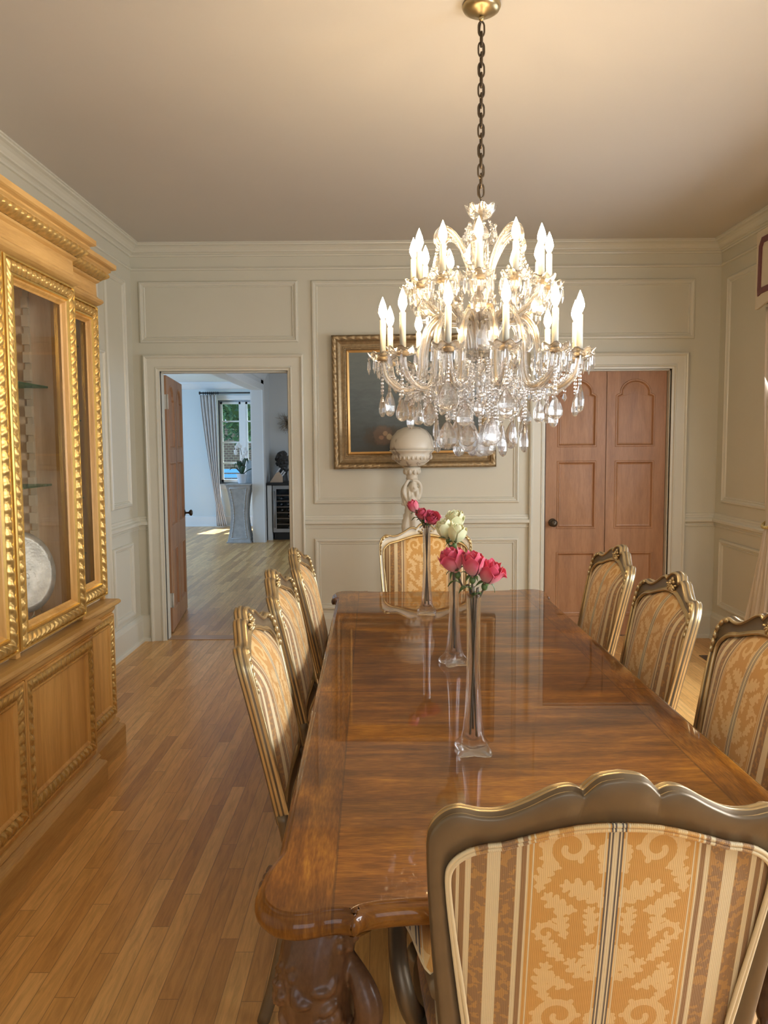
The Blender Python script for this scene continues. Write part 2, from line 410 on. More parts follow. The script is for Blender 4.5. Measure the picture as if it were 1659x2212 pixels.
# windows in the right wall and behind the camera
def window(n, frame, u0, u1, z0, z1, mat_=WHITE, cols=2, rows=4, depth=-.06, casing_=True):
    b = MB()
    b.sweep(rect(u0, z0, u1, z1), [(0, .0), (0, depth - .02), (.04, depth - .02), (.04, depth + .02)], **frame)
    if casing_: b.sweep(rect(u0 - .09, z0 - .09, u1 + .09, z1 + .09), [(0, 0), (0, .03), (.06, .025), (.09, .015), (.09, 0)], **frame)
    O, U, V, N = (Vector(frame[q]) for q in 'OUVN')
    def bar(a0, a1, c0, c1, hw=.014):
        b.prism([(a0, c0), (a1, c0), (a1, c1), (a0, c1)], O, U, V, N, depth - hw, depth + hw)
    mid = (u0 + u1) / 2; bar(mid - .045, mid + .045, z0 + .03, z1 - .03, .024)
    for s in ((u0 + .03, mid - .045), (mid + .045, u1 - .03)):
        for r in range(1, rows):
            z = z0 + (z1 - z0) * r / rows; bar(s[0], s[1], z - .013, z + .013)
        bar(s[0], s[0] + .035, z0 + .03, z1 - .03, .018); bar(s[1] - .035, s[1], z0 + .03, z1 - .03, .018)
        bar(s[0], s[1], z0 + .03, z0 + .08, .018); bar(s[0], s[1], z1 - .07, z1 - .03, .018)
    f = struct(b.build('window_%d' % n, mat_))
    g = MB(); g.prism(rect(u0 + .03, z0 + .03, u1 - .03, z1 - .03), O, U, V, N, depth - .002, depth + .002); g.build('pane', PANE, f)
    return f
window(1, FR, -RW[0][1], -RW[0][0], *WZ); window(2, FR, -RW[1][1], -RW[1][0], *WZ)

# ------------------------------------------------------------------ wooden panelled doors
DOORW = woodm('door_walnut', (.29, .14, .066), (.39, .195, .092), (.47, .25, .125), (5, 5, .6), .42)
PM = [(0, 0), (.004, .004), (.012, .004), (.018, -.004), (.022, -.012), (.03, -.014)]
def arch(x0, z0, x1, z1, sp):
    c = (x0 + x1) / 2; hw = (x1 - x0) / 2; pts = [(x0, z0), (x1, z0), (x1, sp)]
    sh = hw * .80
    pts += [(x1 - .012, sp + .012), (c + sh * .98, sp + .02)]
    for i in range(13):
        a = PI * (.06 + .88 * i / 12); pts.append((c + sh * cos(a), sp + .02 + (z1 - sp - .02) * sin(a)))
    pts += [(c - sh * .98, sp + .02), (x0 + .012, sp + .012), (x0, sp)]
    return pts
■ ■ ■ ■
## What you will do
Your task is an exact transcription of all the data, minus the pictures.

## Written solution
The Blender Python script for this scene continues. Write part 2, from line 410 on. More parts follow. The script is for Blender 4.5. Measure the picture as if it were 1659x2212 pixels.
# windows in the right wall and behind the camera
def window(n, frame, u0, u1, z0, z1, mat_=WHITE, cols=2, rows=4, depth=-.06, casing_=True):
    b = MB()
    b.sweep(rect(u0, z0, u1, z1), [(0, .0), (0, depth - .02), (.04, depth - .02), (.04, depth + .02)], **frame)
    if casing_: b.sweep(rect(u0 - .09, z0 - .09, u1 + .09, z1 + .09), [(0, 0), (0, .03), (.06, .025), (.09, .015), (.09, 0)], **frame)
    O, U, V, N = (Vector(frame[q]) for q in 'OUVN')
    def bar(a0, a1, c0, c1, hw=.014):
        b.prism([(a0, c0), (a1, c0), (a1, c1), (a0, c1)], O, U, V, N, depth - hw, depth + hw)
    mid = (u0 + u1) / 2; bar(mid - .045, mid + .045, z0 + .03, z1 - .03, .024)
    for s in ((u0 + .03, mid - .045), (mid + .045, u1 - .03)):
        for r in range(1, rows):
            z = z0 + (z1 - z0) * r / rows; bar(s[0], s[1], z - .013, z + .013)
        bar(s[0], s[0] + .035, z0 + .03, z1 - .03, .018); bar(s[1] - .035, s[1], z0 + .03, z1 - .03, .018)
        bar(s[0], s[1], z0 + .03, z0 + .08, .018); bar(s[0], s[1], z1 - .07, z1 - .03, .018)
    f = struct(b.build('window_%d' % n, mat_))
    g = MB(); g.prism(rect(u0 + .03, z0 + .03, u1 - .03, z1 - .03), O, U, V, N, depth - .002, depth + .002); g.build('pane', PANE, f)
    return f
window(1, FR, -RW[0][1], -RW[0][0], *WZ); window(2, FR, -RW[1][1], -RW[1][0], *WZ)

# ------------------------------------------------------------------ wooden panelled doors
DOORW = woodm('door_walnut', (.29, .14, .066), (.39, .195, .092), (.47, .25, .125), (5, 5, .6), .42)
PM = [(0, 0), (.004, .004), (.012, .004), (.018, -.004), (.022, -.012), (.03, -.014)]
def arch(x0, z0, x1, z1, sp):
    c = (x0 + x1) / 2; hw = (x1 - x0) / 2; pts = [(x0, z0), (x1, z0), (x1, sp)]
    sh = hw * .80
    pts += [(x1 - .012, sp + .012), (c + sh * .98, sp + .02)]
    for i in range(13):
        a = PI * (.06 + .88 * i / 12); pts.append((c + sh * cos(a), sp + .02 + (z1 - sp - .02) * sin(a)))
    pts += [(c - sh * .98, sp + .02), (x0 + .012, sp + .012), (x0, sp)]
    return pts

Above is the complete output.